16 years earlier, Galarraga’s departure had been somewhat precipitated by the young Helton, who wasn’t ready for that All-Star contest in his rookie season, but had impressed enough in his ’97 call-up to make the club feel the iconic “Big Cat” was expendable. ’98 Rookie Helton hit .315 with a .530 slugging percentage and a .995 fielding percentage in year one to finish second in the NL Rookie of the Year voting. Helton really never looked back, and in 17 seasons, was always a cornerstone in Colorado. When Walker, Galarraga, Bichette, and Castilla formed the Blake Street Bombers, it had been a magical time, but each had come to the Rockies from a team prior, and each went on to more baseball after. Each was a huge part of Colorado baseball. But while Helton was here, and never anywhere else, he WAS Colorado Rockies baseball.
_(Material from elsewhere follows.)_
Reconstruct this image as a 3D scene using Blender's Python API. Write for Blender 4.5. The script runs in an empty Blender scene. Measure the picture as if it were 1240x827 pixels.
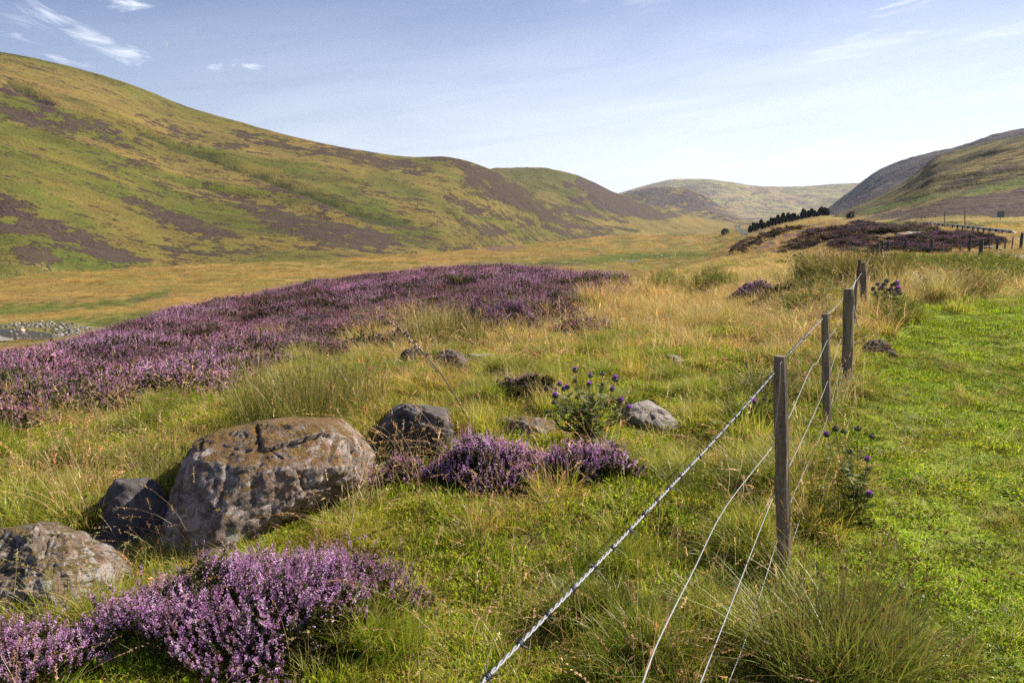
import bpy, bmesh, math, numpy as np
from mathutils import Vector, Matrix
R = math.radians
SC = bpy.context.scene
COL = SC.collection
rng = np.random.default_rng(7)

# ------------------------------------------------------------------ camera model
PITCH = R(9.2); F = 900.0; CZ = 1.6
cp, sp = math.cos(PITCH), math.sin(PITCH)
def ray(u, v):
    dx = (u - 620) / F; dy = -(v - 413.5) / F
    return dx, cp + dy * sp, -sp + dy * cp
def u2az(u, v=300):
    x, y, z = ray(u, v); return math.atan2(x, y)
def slope_at(v, a):
    dy = -(v - 413.5) / F
    y = cp + dy * sp
    return (-sp + dy * cp) / (y / math.cos(a))
def project(x, y, z):
    x = np.asarray(x, float); y = np.asarray(y, float); z = np.asarray(z, float) - CZ
    d = y * cp - z * sp
    up = y * sp + z * cp
    ok = d > 0.05
    dd = np.where(ok, d, 1)
    return np.where(ok, 620 + F * x / dd, -9999), np.where(ok, 413.5 - F * up / dd, -9999)

# ------------------------------------------------------------------ noise
def _h(ix, iy, seed):
    n = (ix.astype(np.int64) * 374761393 + iy.astype(np.int64) * 668265263 + seed * 1442695041) & 0xffffffff
    n = ((n ^ (n >> 13)) * 1274126177) & 0xffffffff
    n = n ^ (n >> 16)
    return n.astype(np.float64) / 4294967295.0
def vnoise(x, y, seed=0):
    x = np.asarray(x, float); y = np.asarray(y, float)
    ix = np.floor(x); iy = np.floor(y); fx = x - ix; fy = y - iy
    fx = fx * fx * fx * (fx * (fx * 6 - 15) + 10); fy = fy * fy * fy * (fy * (fy * 6 - 15) + 10)
    a = _h(ix, iy, seed); b = _h(ix + 1, iy, seed); c = _h(ix, iy + 1, seed); d = _h(ix + 1, iy + 1, seed)
    return (a + (b - a) * fx) * (1 - fy) + (c + (d - c) * fx) * fy
def fbm(x, y, seed=0, o=4, g=.5):
    s = 0; a = 1; t = 0
    for i in range(o):
        s = s + a * vnoise(np.asarray(x) * 2 ** i + 17.3 * i, np.asarray(y) * 2 ** i - 9.1 * i, seed + i); t += a; a *= g
    return s / t            # about 0..1, mean .5
def sstep(a, b, x):
    t = np.clip((x - a) / (b - a), 0, 1); return t * t * (3 - 2 * t)
def poly_sd(u, v, P):
    """signed distance in pixels, positive inside"""
    u = np.asarray(u, float); v = np.asarray(v, float)
    d = np.full(u.shape, 1e9); ins = np.zeros(u.shape, bool)
    n = len(P)
    for i in range(n):
        x0, y0 = P[i]; x1, y1 = P[(i + 1) % n]
        ex, ey = x1 - x0, y1 - y0
        t = np.clip(((u - x0) * ex + (v - y0) * ey) / (ex * ex + ey * ey + 1e-9), 0, 1)
        d = np.minimum(d, np.hypot(u - x0 - t * ex, v - y0 - t * ey))
        c = (y0 > v) != (y1 > v)
        ins ^= c & (u < ex * (v - y0) / (ey if ey else 1e-9) + x0)
    return np.where(ins, d, -d)
def pchip(x, y, q):
    x = np.asarray(x, float); y = np.asarray(y, float); q = np.clip(q, x[0], x[-1])
    h = np.diff(x); dl = np.diff(y) / h
    m = np.zeros(len(x)); m[0] = dl[0]; m[-1] = dl[-1]
    for i in range(1, len(x) - 1):
        if dl[i - 1] * dl[i] > 0:
            w1 = 2 * h[i] + h[i - 1]; w2 = h[i] + 2 * h[i - 1]
            m[i] = (w1 + w2) / (w1 / dl[i - 1] + w2 / dl[i])
    k = np.clip(np.searchsorted(x, q, 'right') - 1, 0, len(h) - 1)
    t = (q - x[k]) / h[k]
    return ((1 + 2 * t) * (1 - t) ** 2 * y[k] + t * (1 - t) ** 2 * h[k] * m[k]
            + t * t * (3 - 2 * t) * y[k + 1] + t * t * (t - 1) * h[k] * m[k + 1])
def gsm(A, s, axis):
    if s <= 0: return A
    n = int(3 * s) + 1; k = np.exp(-.5 * (np.arange(-n, n + 1) / s) ** 2); k /= k.sum()
    pad = [(0, 0)] * A.ndim; pad[axis] = (n, n)
    B = np.pad(A, pad, 'edge')
    return np.apply_along_axis(lambda c: np.convolve(c, k, 'valid'), axis, B)

# ------------------------------------------------------------------ object helpers
def tag(o, label=None, cat=None, group=None, kind=None):
    if label: o['label'] = label
    if cat: o['category'] = cat
    if group: o['group'] = group
    if kind: o['kind'] = kind
    return o
def empty(name, loc, label=None, cat=None, group=None):
    o = bpy.data.objects.new(name, None); COL.objects.link(o); o.location = loc; o.empty_display_size = .1
    return tag(o, label, cat, group)

class Soup:
    """triangle soup with a colour per vertex"""
    def __init__(s): s.v = []; s.f = []; s.c = []; s.n = 0
    def add(s, v, f, c):
        v = np.asarray(v, float).reshape(-1, 3); f = np.asarray(f, int).reshape(-1, 3)
        c = np.broadcast_to(np.asarray(c, float), (len(v), 3))
        s.v.append(v); s.f.append(f + s.n); s.c.append(c); s.n += len(v); return s
    def mesh(s, name, smooth=False):
        v = np.concatenate(s.v); f = np.concatenate(s.f); c = np.concatenate(s.c)
        return mk_mesh(name, v, f, c, smooth)
    def obj(s, name, mat, parent=None, origin=(0, 0, 0), smooth=False, link=True):
        me = s.mesh(name, smooth)
        if any(origin):
            me.transform(Matrix.Translation(-Vector(origin)))
        me.materials.append(mat)
        o = bpy.data.objects.new(name, me)
        if link: COL.objects.link(o)
        if parent is not None: o.parent = parent
        return o
def mk_mesh(name, v, f, c=None, smooth=False, attrs=None):
    me = bpy.data.meshes.new(name); k = f.shape[1]
    me.vertices.add(len(v)); me.vertices.foreach_set('co', np.asarray(v, np.float32).ravel())
    me.loops.add(f.size); me.loops.foreach_set('vertex_index', f.astype(np.int32).ravel())
    me.polygons.add(len(f)); me.polygons.foreach_set('loop_start', np.arange(0, f.size, k, dtype=np.int32))
    if smooth: me.polygons.foreach_set('use_smooth', np.ones(len(f), bool))
    me.update(calc_edges=True)
    if c is not None:
        a = me.attributes.new('bc', 'FLOAT_COLOR', 'POINT')
        a.data.foreach_set('color', np.c_[c, np.ones(len(c))].astype(np.float32).ravel())
    for nm, arr in (attrs or {}).items():
        a = me.attributes.new(nm, 'FLOAT', 'POINT'); a.data.foreach_set('value', np.asarray(arr, np.float32).ravel())
    return me
def bm_obj(name, bm, mat, parent=None, origin=(0, 0, 0), smooth=False):
    me = bpy.data.meshes.new(name); bm.to_mesh(me); bm.free()
    if smooth: me.polygons.foreach_set('use_smooth', np.ones(len(me.polygons), bool))
    if any(origin): me.transform(Matrix.Translation(-Vector(origin)))
    me.materials.append(mat)
    o = bpy.data.objects.new(name, me); COL.objects.link(o)
    if parent is not None: o.parent = parent
    return o
def tube(s, pts, rad, col, n=6, cap=True):
    """swept tube through points; rad scalar or list"""
    P = np.asarray(pts, float); m = len(P); rad = np.broadcast_to(np.asarray(rad, float), (m,))
    T = np.gradient(P, axis=0); T /= np.linalg.norm(T, axis=1)[:, None] + 1e-12
    up = np.array([0, 0, 1.]) if abs(T[0][2]) < .9 else np.array([1., 0, 0])
    N = np.cross(T[0], up); N /= np.linalg.norm(N)
    V = []
    for i in range(m):
        N = N - T[i] * np.dot(N, T[i]); N /= np.linalg.norm(N) + 1e-12
        B = np.cross(T[i], N)
        a = np.arange(n) * 2 * math.pi / n
        V.append(P[i] + rad[i] * (np.cos(a)[:, None] * N + np.sin(a)[:, None] * B))
    V = np.concatenate(V); Fc = []
    for i in range(m - 1):
        for j in range(n):
            a = i * n + j; b = i * n + (j + 1) % n
            Fc += [(a, b, b + n), (a, b + n, a + n)]
    if cap:
        for j in range(1, n - 1): Fc += [(0, j + 1, j), ((m - 1) * n, (m - 1) * n + j, (m - 1) * n + j + 1)]
    s.add(V, Fc, col)
def catmull(P, k=8):
    P = np.asarray(P, float); Q = np.vstack([2 * P[0] - P[1], P, 2 * P[-1] - P[-2]]); out = []
    for i in range(len(P) - 1):
        a, b, c, d = Q[i:i + 4]
        for t in np.arange(k) / k:
            out.append(.5 * ((2 * b) + (-a + c) * t + (2 * a - 5 * b + 4 * c - d) * t * t + (-a + 3 * b - 3 * c + d) * t ** 3))
    out.append(P[-1]); return np.array(out)

# ------------------------------------------------------------------ materials
def newmat(name):
    m = bpy.data.materials.new(name); m.use_nodes = True; nt = m.node_tree; nt.nodes.clear()
    return m, nt, nt.nodes.new, nt.links.new
def out(nt, sh):
    o = nt.nodes.new('ShaderNodeOutputMaterial'); nt.links.new(sh, o.inputs[0])
def mathn(nt, op, a, b=None, clamp=False):
    n = nt.nodes.new('ShaderNodeMath'); n.operation = op; n.use_clamp = clamp
    for i, x in enumerate((a, b)):
        if x is None: continue
        if isinstance(x, (int, float)): n.inputs[i].default_value = x
        else: nt.links.new(x, n.inputs[i])
    return n.outputs[0]
def mixc(nt, fac, a, b, mode='MIX'):
    n = nt.nodes.new('ShaderNodeMix'); n.data_type = 'RGBA'; n.blend_type = mode
    for i, x in ((0, fac), (6, a), (7, b)):
        if isinstance(x, (int, float)): n.inputs[i].default_value = x
        elif isinstance(x, (tuple, list)): n.inputs[i].default_value = (*x[:3], 1)
        else: nt.links.new(x, n.inputs[i])
    return n.outputs[2]
def noise(nt, vec, scale, detail=4, rough=.55, dist=0):
    n = nt.nodes.new('ShaderNodeTexNoise'); n.inputs['Scale'].default_value = scale
    n.inputs['Detail'].default_value = detail; n.inputs['Roughness'].default_value = rough; n.inputs['Distortion'].default_value = dist
    if vec is not None: nt.links.new(vec, n.inputs['Vector'])
    return n.outputs[0]
def ramp(nt, fac, stops):
    n = nt.nodes.new('ShaderNodeValToRGB'); e = n.color_ramp.elements
    while len(e) < len(stops): e.new(.5)
    for i, (p, c) in enumerate(stops):
        e[i].position = p; e[i].color = (*c, 1) if len(c) == 3 else c
    nt.links.new(fac, n.inputs[0]); return n.outputs[0]
def attr(nt, name, typ='GEOMETRY'):
    n = nt.nodes.new('ShaderNodeAttribute'); n.attribute_name = name; n.attribute_type = typ; return n
def objco(nt):
    return nt.nodes.new('ShaderNodeTexCoord').outputs['Object']
def maprange(nt, x, a, b, c, d):
    n = nt.nodes.new('ShaderNodeMapRange'); n.clamp = True
    nt.links.new(x, n.inputs[0])
    for i, q in enumerate((a, b, c, d)): n.inputs[i + 1].default_value = q
    return n.outputs[0]
def mapping(nt, vec, rot=(0, 0, 0), scale=(1, 1, 1), loc=(0, 0, 0)):
    n = nt.nodes.new('ShaderNodeMapping'); nt.links.new(vec, n.inputs[0])
    n.inputs['Rotation'].default_value = rot; n.inputs['Scale'].default_value = scale; n.inputs['Location'].default_value = loc
    return n.outputs[0]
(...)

The ability to stay was almost taken out of his control in a proposed trade between the Rockies and Boston Red Sox between the 2006 and 2007 seasons. In a bit of baseball luck rarely seen in Colorado, the deal fell apart over players surrounding Helton, and instead he got the opportunity to face the Red Sox at season’s end, as one of the centerpieces of that magical Rocktober. While the Rockies were swept by a Boston machine in that World Series, listen to Helton’s comments on the topic from an interview a few days ago with Denver7 and Pueblo’s own Troy Renck:

Losing it with the Rockies meant more than winning it somewhere else. There aren’t many people wired that way. Helton was pretty unique. You watch the superstars of every sports league go chasing after contracts and then chasing after rings. Helton tended to make contract deals that helped the club over the long haul, and wanted to only make it to the top on a set of stairs he had helped build brick by brick… Hell, what sort of amazing and Hall of Fame athlete would call Denver home his whole life, and then be thrilled to be awarded by his team at his retirement, not with a sports car, or jewelry, but with a horse???

It’s incredible to read the dozens of tributes to Helton, whether the lovely and impassioned words of DNVR’s own Justin Michael, or the ever-thoughful bond between he and some backup scrub behind him at Tennessee named… Manning? Do I have that right?

The passion for Todd is genuine, and he always gave it in return. As he became the Rockies’ elder statesman, Helton educated youngsters named Arenado, Tulowitzki, and by those last seasons, some kid named Charlie Blackmon and shown them how to treat the game like a pro’s pro. He was the first example for a group of guys now known for that attitude themselves. Helton came to define what Rockies baseball meant for us all, including some of the greats that followed.

So even when he decided to step aside, after a back that kept failing him and a team trying to find its next era, he still gave his all that last season, clear up until that last game, which ended up a really lovely afternoon at Dodgers Stadium, especially in a 2-1 Rockies win, which gave them a 2-1 series win. Helton has a single and a walk in four at bats that day, and though his hit didn’t bring in either of the Rockies runs, he was still one of the most active components of that day’s contest. When they wrapped the game up that day, we weren’t close enough to wander down, but several Rockies fans waited above the Colorado dugout, hoping to see Helton as a player one last time.

True to every other moment he’d spent as a Rockie, Helton did not disappoint. Did I cry? Of course I cried. Nor does he disappoint a decade later, in a much deserved appointment to baseball’s Hall, when all he has to say is still complimentary and kind. Well done, Mr. Helton. It was such a pleasure to always get to call you ours.